Why Glass Shape Changes the Experience
Still wines are typically served in wider-bowled glasses rather than the narrow flutes used for sparkling wine, and there’s a practical reason for this. A wider bowl gives the wine more surface area, which lets aromatic compounds evaporate and reach your nose as you sip. Research published in the journal Chemical Senses found that subjects rated the same wine’s aroma differently depending on the glass shape, with tulip-shaped and bulbous glasses producing distinct impressions of the same liquid.
You don’t need a cabinet full of specialty stemware to enjoy still wine, but choosing a glass with some width to the bowl and a slight taper at the rim will concentrate aromas better than a straight-sided tumbler.
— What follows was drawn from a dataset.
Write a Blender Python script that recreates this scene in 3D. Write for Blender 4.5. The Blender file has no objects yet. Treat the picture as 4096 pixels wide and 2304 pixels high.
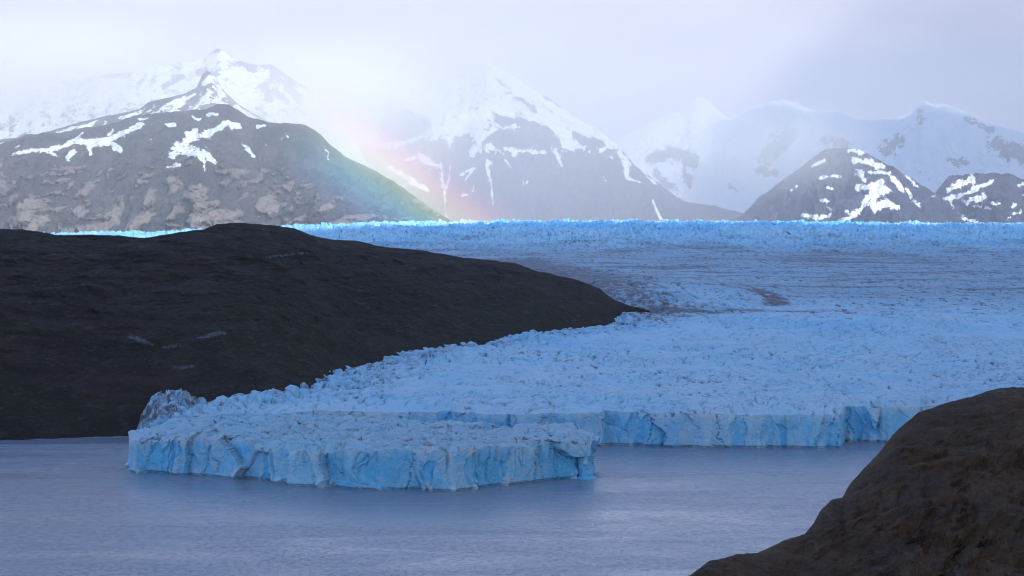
import bpy, math
import numpy as np
from mathutils import Vector

S = bpy.context.scene
COL = S.collection

# ------------------------------------------------------------------ camera
FPX = 7643.0                 # focal length in pixels of the 4096 px wide frame
PITCH = math.radians(1.888)
CAMZ = 158.0
cd = bpy.data.cameras.new("camera"); cam = bpy.data.objects.new("camera", cd); COL.objects.link(cam)
cam.location = (0, 0, CAMZ)
cam.rotation_euler = (math.radians(90) - PITCH, 0, 0)
cd.sensor_width = 36.0
cd.lens = 36.0 * FPX / 4096.0
cd.clip_start = 1.0; cd.clip_end = 60000.0
S.camera = cam

# ------------------------------------------------------------------ light
SUN_EL = math.radians(31); SUN_AZ = math.radians(151)      # azimuth clockwise from +Y
SD = Vector((math.sin(SUN_AZ) * math.cos(SUN_EL), math.cos(SUN_AZ) * math.cos(SUN_EL), math.sin(SUN_EL)))
sl = bpy.data.lights.new("sun", 'SUN'); sun = bpy.data.objects.new("sun", sl); COL.objects.link(sun)
sl.energy = 5.0; sl.angle = math.radians(0.5); sl.color = (1.0, 0.93, 0.84)
sun.rotation_euler = SD.to_track_quat('Z', 'Y').to_euler()

W = bpy.data.worlds.new("World"); S.world = W; W.use_nodes = True
nt = W.node_tree; N = nt.nodes; L = nt.links; N.clear()
def nd(t, **k):
    n = N.new(t)
    for a, b in k.items(): setattr(n, a, b)
    return n
out = nd('ShaderNodeOutputWorld'); bg = nd('ShaderNodeBackground')
sky = nd('ShaderNodeTexSky', sky_type='NISHITA', sun_disc=False)
sky.sun_elevation = SUN_EL; sky.sun_rotation = SUN_AZ
skm = nd('ShaderNodeMix', data_type='RGBA', blend_type='MULTIPLY'); skm.inputs[0].default_value = 1
skm.inputs[7].default_value = (0.165, 0.305, 0.40, 1)       # clear part of the sky, strength about 0.08
L.new(sky.outputs[0], skm.inputs[6])
tc = nd('ShaderNodeTexCoord'); sx = nd('ShaderNodeSeparateXYZ'); L.new(tc.outputs['Generated'], sx.inputs[0])
# thin cloud veil: dense near the horizon, broken higher up
mp = nd('ShaderNodeMapping'); mp.inputs['Scale'].default_value = (3.0, 3.0, 9.0); L.new(tc.outputs['Generated'], mp.inputs[0])
n1 = nd('ShaderNodeTexNoise'); n1.inputs['Scale'].default_value = 2.0; n1.inputs['Detail'].default_value = 5; n1.inputs['Roughness'].default_value = .5
L.new(mp.outputs[0], n1.inputs['Vector'])
vr = nd('ShaderNodeMapRange', interpolation_type='SMOOTHSTEP'); vr.inputs[1].default_value = 0.18; vr.inputs[2].default_value = 0.62
vr.inputs[3].default_value = 1.0; vr.inputs[4].default_value = 0.10; L.new(sx.outputs['Z'], vr.inputs[0])
cr = nd('ShaderNodeValToRGB'); e = cr.color_ramp.elements
e[0].position = .36; e[0].color = (0.49, 0.52, 0.70, 1); e[1].position = .66; e[1].color = (0.80, 0.815, 0.93, 1)
L.new(n1.outputs[0], cr.inputs[0])
mx = nd('ShaderNodeMix', data_type='RGBA'); L.new(vr.outputs[0], mx.inputs[0]); L.new(skm.outputs[2], mx.inputs[6]); L.new(cr.outputs[0], mx.inputs[7])
L.new(mx.outputs[2], bg.inputs[0]); bg.inputs[1].default_value = 1.0; L.new(bg.outputs[0], out.inputs[0])

S.view_settings.view_transform = 'Standard'; S.view_settings.look = 'None'
S.view_settings.exposure = 0.0; S.view_settings.gamma = 1.0
S.render.engine = 'CYCLES'
cy = S.cycles
cy.use_denoising = True
cy.filter_width = 1.05
cy.max_bounces = 10; cy.diffuse_bounces = 3; cy.glossy_bounces = 2; cy.volume_bounces = 8; cy.transparent_max_bounces = 8
cy.volume_max_steps = 128
cy.sample_clamp_indirect = 6

# ------------------------------------------------------------------ numpy helpers
def el(py):
    v = (1152.0 - np.asarray(py, float)) / FPX
    return (v * math.cos(PITCH) - math.sin(PITCH)) / (math.cos(PITCH) + v * math.sin(PITCH))
def aa(px, py=1200.0):
    v = (1152.0 - np.asarray(py, float)) / FPX
    return ((np.asarray(px, float) - 2048.0) / FPX) / (math.cos(PITCH) + v * math.sin(PITCH))
def proj(x, y, z):
    s = (z - CAMZ)
    d = y * math.cos(PITCH) - s * math.sin(PITCH)
    u = y * math.sin(PITCH) + s * math.cos(PITCH)
    return 2048 + FPX * x / d, 1152 - FPX * u / d
def dwater(py): return -CAMZ / el(py)

def _h(ix, iy, seed):
    h = (ix.astype(np.int64) * 374761393 + iy.astype(np.int64) * 668265263 + seed * 2246822519) & 0xFFFFFFFF
    h = ((h ^ (h >> 13)) * 1274126177) & 0xFFFFFFFF
    h = ((h ^ (h >> 15)) * 2246822519) & 0xFFFFFFFF
    return (h ^ (h >> 16)) & 0xFFFFFFFF
def gn(x, y, seed=0):
    xi = np.floor(x); yi = np.floor(y); xf = x - xi; yf = y - yi
    u = xf * xf * xf * (xf * (xf * 6 - 15) + 10); v = yf * yf * yf * (yf * (yf * 6 - 15) + 10)
    def g(dx, dy):
        a = _h(xi + dx, yi + dy, seed) * (2 * math.pi / 4294967296.0)
        return np.cos(a) * (xf - dx) + np.sin(a) * (yf - dy)
    a = g(0, 0); b = g(1, 0); c = g(0, 1); d = g(1, 1)
    return (a + (b - a) * u + (c - a) * v + (a - b - c + d) * u * v) * 1.5
def fbm(x, y, o=4, seed=0, gain=.5, lac=2.03):
    r = 0; am = 1; t = 0
    for i in range(o):
        r = r + am * gn(x, y, seed + i * 17); t += am; am *= gain; x = x * lac + 13.7; y = y * lac - 7.3
    return r / t
def rdg(x, y, o=4, seed=0, gain=.5, lac=2.07):
    r = 0; am = 1; t = 0
    for i in range(o):
        r = r + am * (1 - 2 * np.abs(gn(x, y, seed + i * 23))); t += am; am *= gain; x = x * lac + 5.1; y = y * lac + 9.2
    return r / t
def wor(x, y, seed=0):
    xi = np.floor(x); yi = np.floor(y)
    f1 = np.full(x.shape, 9.0); f2 = f1.copy(); cid = np.zeros(x.shape)
    for dx in (-1, 0, 1):
        for dy in (-1, 0, 1):
            h = _h(xi + dx, yi + dy, seed)
            px = xi + dx + (h & 0xFFFF) / 65535.0; py = yi + dy + (h >> 16) / 65535.0
            d = np.hypot(px - x, py - y); idv = (_h(xi + dx, yi + dy, seed + 91) & 0xFFFF) / 65535.0
            n = d < f1
            f2 = np.where(n, f1, np.minimum(f2, d)); cid = np.where(n, idv, cid); f1 = np.where(n, d, f1)
    return f1, f2, cid
def facet(x, y, seed):
    """flat tilted plates: every Worley cell has its own offset and slope"""
    xi = np.floor(x); yi = np.floor(y); f1 = np.full(x.shape, 9.0); f2 = f1.copy(); cx = np.zeros(x.shape); cy_ = cx.copy(); c = cx.copy(); g = cx.copy(); k = cx.copy()
    for dx in (-1, 0, 1):
        for dy in (-1, 0, 1):
            h = _h(xi + dx, yi + dy, seed); h2 = _h(xi + dx, yi + dy, seed + 91)
            px = xi + dx + (h & 0xFFFF) / 65535.0; py = yi + dy + (h >> 16) / 65535.0
            d = np.hypot(px - x, py - y); n = d < f1
            f2 = np.where(n, f1, np.minimum(f2, d)); f1 = np.where(n, d, f1)
            cx = np.where(n, x - px, cx); cy_ = np.where(n, y - py, cy_)
            c = np.where(n, (h2 & 0x3FF) / 1023.0, c); g = np.where(n, ((h2 >> 10) & 0x3FF) / 1023.0, g); k = np.where(n, ((h2 >> 20) & 0x3FF) / 1023.0, k)
    return (c - .5) + (g - .5) * 1.6 * cx + (k - .5) * .3 * cy_, c, g, f2 - f1
def ss(a, b, x):
    t = np.clip((x - a) / (b - a), 0, 1); return t * t * (3 - 2 * t)
def pts(l): return np.array(l, float)
def sdist(px, py, line):
    """distance in pixels to a tapered polyline [(x, y, w)...]; returns inside-ness d/w"""
    best = np.full(px.shape, 99.0)
    for (x0, y0, w0), (x1, y1, w1) in zip(line[:-1], line[1:]):
        dx, dy = x1 - x0, y1 - y0; q = dx * dx + dy * dy + 1e-9
        t = np.clip(((px - x0) * dx + (py - y0) * dy) / q, 0, 1)
        best = np.minimum(best, np.hypot(px - x0 - t * dx, py - y0 - t * dy) / (w0 + t * (w1 - w0)))
    return best

def mesh_grids(name, grids, mat, parent=None, smooth=True):
    """grids: list of (X, Y, Z, {attr: array}, wrap) -> ONE mesh object"""
    vs = []; fs = []; at = {}; off = 0
    for X, Y, Z, A, wrap in grids:
        r, c = X.shape
        vs.append(np.stack([X.ravel(), Y.ravel(), Z.ravel()], 1))
        idx = np.arange(r * c).reshape(r, c) + off
        if wrap: idx = np.concatenate([idx, idx[:, :1]], 1)
        fs.append(np.stack([idx[:-1, :-1].ravel(), idx[:-1, 1:].ravel(), idx[1:, 1:].ravel(), idx[1:, :-1].ravel()], 1))
        for k, v in A.items(): at.setdefault(k, []).append(v.ravel())
        off += r * c
    v = np.concatenate(vs).astype(np.float32); f = np.concatenate(fs).astype(np.int32)
    me = bpy.data.meshes.new(name)
    me.vertices.add(len(v)); me.vertices.foreach_set("co", v.ravel())
    me.loops.add(f.size); me.loops.foreach_set("vertex_index", f.ravel())
    me.polygons.add(len(f)); me.polygons.foreach_set("loop_start", np.arange(0, f.size, 4, dtype=np.int32))
    me.update(calc_edges=True)
    me.polygons.foreach_set("use_smooth", np.full(len(f), smooth))
    for k, a in at.items():
        x = me.attributes.new(k, 'FLOAT', 'POINT'); x.data.foreach_set("value", np.concatenate(a).astype(np.float32))
    me.materials.append(mat)
    o = bpy.data.objects.new(name, me); COL.objects.link(o); o.parent = parent
    return o
def tag(o, label=None, cat=None, kind=None, group=None):
    for k, v in (("label", label), ("category", cat), ("kind", kind), ("group", group)):
        if v: o[k] = v
    return o
def empty(name, loc=(0, 0, 0)):
    o = bpy.data.objects.new(name, None); COL.objects.link(o); o.location = loc; return o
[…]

Red wines generally benefit from a larger bowl than whites, since their heavier, more complex aromas need more room to open up.
Still Wine vs. Sparkling Wine
Beyond the obvious difference in bubbles, still and sparkling wines diverge in a few less visible ways. Sparkling wines undergo a second fermentation specifically designed to carbonate them, and this process tends to increase acidity. A finished sparkling wine often has noticeably higher total acidity than a comparable still wine, which is why Champagne and Cava can taste so sharp and refreshing even when they contain a fair amount of residual sugar.
The pressure inside a bottle of sparkling wine also changes how it interacts with your palate. Those dissolved CO2 molecules create a tingling, almost astringent sensation on your tongue that still wine simply doesn’t have. This is why the same grape variety can produce wines that taste dramatically different depending on whether the final product is still or sparkling. A still Chardonnay and a Blanc de Blancs Champagne, both made from 100% Chardonnay, deliver entirely different drinking experiences.